From the first line of the data through the line containing "kn = MB(Fc);", return each line exactly.
**********
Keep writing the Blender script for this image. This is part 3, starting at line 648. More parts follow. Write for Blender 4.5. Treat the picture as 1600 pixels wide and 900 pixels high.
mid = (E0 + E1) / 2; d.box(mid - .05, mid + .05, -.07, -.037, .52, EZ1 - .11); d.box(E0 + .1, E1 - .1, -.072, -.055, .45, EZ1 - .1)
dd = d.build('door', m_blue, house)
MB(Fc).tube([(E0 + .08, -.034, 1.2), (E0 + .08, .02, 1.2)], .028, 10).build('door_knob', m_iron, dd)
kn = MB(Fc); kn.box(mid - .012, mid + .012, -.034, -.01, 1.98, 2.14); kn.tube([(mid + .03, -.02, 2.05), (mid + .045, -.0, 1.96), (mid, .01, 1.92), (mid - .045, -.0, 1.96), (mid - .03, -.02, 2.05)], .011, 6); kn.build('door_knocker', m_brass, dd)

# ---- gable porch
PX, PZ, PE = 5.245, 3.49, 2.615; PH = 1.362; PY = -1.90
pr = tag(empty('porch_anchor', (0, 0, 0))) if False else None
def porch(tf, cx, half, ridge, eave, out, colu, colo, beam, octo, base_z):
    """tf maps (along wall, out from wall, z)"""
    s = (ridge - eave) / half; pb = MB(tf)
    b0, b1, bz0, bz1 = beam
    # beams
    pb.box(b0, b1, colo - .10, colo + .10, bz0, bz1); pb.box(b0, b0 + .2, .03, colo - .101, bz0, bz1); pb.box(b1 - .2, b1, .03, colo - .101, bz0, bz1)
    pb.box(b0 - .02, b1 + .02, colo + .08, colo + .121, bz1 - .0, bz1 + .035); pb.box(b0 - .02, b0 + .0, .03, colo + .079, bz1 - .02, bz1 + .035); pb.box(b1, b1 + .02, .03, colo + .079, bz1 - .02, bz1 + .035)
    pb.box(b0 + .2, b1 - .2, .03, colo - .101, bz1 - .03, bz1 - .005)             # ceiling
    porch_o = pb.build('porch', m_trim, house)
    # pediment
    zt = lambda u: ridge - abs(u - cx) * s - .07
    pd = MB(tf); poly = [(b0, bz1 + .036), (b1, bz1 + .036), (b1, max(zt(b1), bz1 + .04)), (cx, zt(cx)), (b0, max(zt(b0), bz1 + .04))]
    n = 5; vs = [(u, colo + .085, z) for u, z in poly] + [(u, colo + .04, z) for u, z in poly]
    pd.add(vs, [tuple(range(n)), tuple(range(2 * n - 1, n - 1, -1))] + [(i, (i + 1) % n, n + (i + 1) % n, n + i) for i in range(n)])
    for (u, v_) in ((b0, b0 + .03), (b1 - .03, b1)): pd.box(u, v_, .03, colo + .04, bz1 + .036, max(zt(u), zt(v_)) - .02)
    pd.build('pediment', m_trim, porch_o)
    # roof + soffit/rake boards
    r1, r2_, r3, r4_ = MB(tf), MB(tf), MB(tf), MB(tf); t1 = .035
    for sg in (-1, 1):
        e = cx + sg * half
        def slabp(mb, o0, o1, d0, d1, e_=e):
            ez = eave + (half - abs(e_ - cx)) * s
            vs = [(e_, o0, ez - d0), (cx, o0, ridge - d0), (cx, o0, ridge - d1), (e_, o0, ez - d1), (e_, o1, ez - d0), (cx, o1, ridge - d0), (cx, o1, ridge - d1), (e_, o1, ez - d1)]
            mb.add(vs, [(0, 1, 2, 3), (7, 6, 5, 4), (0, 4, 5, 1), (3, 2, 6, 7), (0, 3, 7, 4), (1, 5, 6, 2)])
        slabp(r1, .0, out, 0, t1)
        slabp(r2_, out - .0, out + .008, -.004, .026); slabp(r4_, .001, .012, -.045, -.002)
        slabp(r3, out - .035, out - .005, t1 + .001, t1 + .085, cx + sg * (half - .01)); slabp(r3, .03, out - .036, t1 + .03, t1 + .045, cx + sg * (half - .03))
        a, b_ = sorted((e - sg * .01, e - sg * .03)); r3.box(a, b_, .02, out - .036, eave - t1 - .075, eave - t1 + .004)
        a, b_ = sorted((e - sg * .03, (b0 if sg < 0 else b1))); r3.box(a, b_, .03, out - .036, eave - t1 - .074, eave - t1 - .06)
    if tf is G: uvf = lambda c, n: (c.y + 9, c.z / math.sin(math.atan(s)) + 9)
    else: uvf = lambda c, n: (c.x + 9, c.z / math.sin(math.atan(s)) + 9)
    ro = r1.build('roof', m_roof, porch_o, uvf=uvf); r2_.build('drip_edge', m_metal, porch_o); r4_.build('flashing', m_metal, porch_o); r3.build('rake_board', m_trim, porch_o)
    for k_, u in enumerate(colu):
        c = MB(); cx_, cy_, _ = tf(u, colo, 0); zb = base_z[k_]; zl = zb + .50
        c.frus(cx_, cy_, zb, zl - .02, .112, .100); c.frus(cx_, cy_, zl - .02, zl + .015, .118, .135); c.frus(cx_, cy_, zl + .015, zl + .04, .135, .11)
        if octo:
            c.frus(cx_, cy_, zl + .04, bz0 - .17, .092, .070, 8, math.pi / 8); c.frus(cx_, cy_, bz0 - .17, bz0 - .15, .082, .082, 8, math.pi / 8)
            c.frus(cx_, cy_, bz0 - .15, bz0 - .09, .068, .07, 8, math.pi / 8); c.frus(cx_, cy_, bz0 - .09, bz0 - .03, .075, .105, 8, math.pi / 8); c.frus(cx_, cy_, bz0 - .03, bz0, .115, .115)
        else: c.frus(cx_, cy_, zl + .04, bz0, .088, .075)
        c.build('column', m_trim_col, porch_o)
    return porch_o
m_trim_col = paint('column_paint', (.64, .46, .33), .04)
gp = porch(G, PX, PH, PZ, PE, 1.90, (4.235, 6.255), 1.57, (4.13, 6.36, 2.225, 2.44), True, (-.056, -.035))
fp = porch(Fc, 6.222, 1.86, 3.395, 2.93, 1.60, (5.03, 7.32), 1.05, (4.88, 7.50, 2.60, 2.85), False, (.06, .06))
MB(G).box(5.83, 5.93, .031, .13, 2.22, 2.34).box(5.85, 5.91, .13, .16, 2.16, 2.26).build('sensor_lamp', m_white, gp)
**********
# [Full answer]
Keep writing the Blender script for this image. This is part 3, starting at line 648. More parts follow. Write for Blender 4.5. Treat the picture as 1600 pixels wide and 900 pixels high.
mid = (E0 + E1) / 2; d.box(mid - .05, mid + .05, -.07, -.037, .52, EZ1 - .11); d.box(E0 + .1, E1 - .1, -.072, -.055, .45, EZ1 - .1)
dd = d.build('door', m_blue, house)
MB(Fc).tube([(E0 + .08, -.034, 1.2), (E0 + .08, .02, 1.2)], .028, 10).build('door_knob', m_iron, dd)
kn = MB(Fc); kn.box(mid - .012, mid + .012, -.034, -.01, 1.98, 2.14); kn.tube([(mid + .03, -.02, 2.05), (mid + .045, -.0, 1.96), (mid, .01, 1.92), (mid - .045, -.0, 1.96), (mid - .03, -.02, 2.05)], .011, 6); kn.build('door_knocker', m_brass, dd)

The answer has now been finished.